The religion of too many Americans is a false religion that centers on feeling good and cares nothing for my neighbor. What kind of world have we made when 20% of the world consumes 80% of the world’s goods, when the rich hide their wealth in tax shelters while Africans flee from land parched by drought and Syrians flee from bombs and poisoned gas and children in Central America flee from armed gangs and our concern is to build a wall and keep them out? What kind of world have we made? Who is there to speak like Amos to those in power and warn them of a judgment that will sweep them away? Amos warned of a day of judgment. Amos had a vision of God standing beside a wall with a plumb line in his hand and the wall would not stand. Amos would tell us, Your guns will not save you when that day comes. Moses had given the people the Law, the Decalog, the Ten Commandments: worship God, honor your parents, deal honestly with each other, but it was all too easy to see a narrow vision: say your prayers, behave yourself, take care of personal relationships with family and friends. Amos had a larger vision: a social vision, a concern for the weak and the helpless, a concern for a society that left too many out and he applied that vision to his world and he saw no hope, only death and destruction, death and destruction for a people who could not see beyond themselves, who talked about national greatness while having no vision of national justice.

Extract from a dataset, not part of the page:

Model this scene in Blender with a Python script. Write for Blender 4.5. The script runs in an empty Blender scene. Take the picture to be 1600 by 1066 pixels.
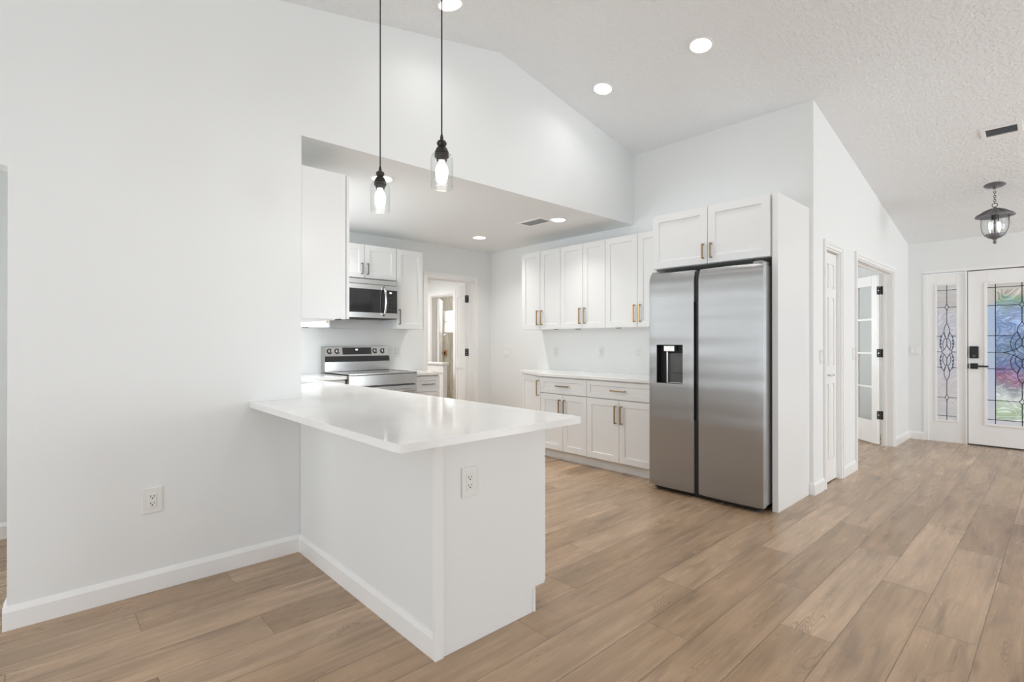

The world of Amos was very small. He never traveled more than a few miles from home. He never imagined a world of human beings so powerful that they could destroy themselves in a dozen ways, but the same words still work: love justice, hate evil, care for those in need. Jesus came with the same message: “Blessed are those who hunger and thirst after righteousness, for theirs is the kingdom of heaven.” Notice the word Jesus used: “righteousness.” Not justice; righteousness. Actually, the words get used almost interchangeably in translation: justice; righteousness. Two words, maybe, for the same thing. But maybe not. The word “justice” actually never comes up in the New Testament and seldom in the Old Testament. The same Hebrew word can be translated either way but the English words have a different feel. But I think “justice” is a rather impersonal word. Justice is given, meted out. It has to do with laws and judgment. But righteousness is a human quality; it’s a lifestyle. It can be negative; if someone is self-righteous, that’s not popular. But righteous and righteousness are common words in the New Testament and they are rooted in the nature of God. God is righteous and it’s a way of acting toward others. It’s not judgmental like “justice” but merciful and transforming. In the Sermon on the Mount Jesus says, “Seek first the kingdom of God and God’s righteousness . . .” So start there: seek righteousness, seek for the kingdom, the nation, concerned not for national greatness but human fulfillment: justice transformed by mercy, love conquering hatred, fear overwhelmed by love.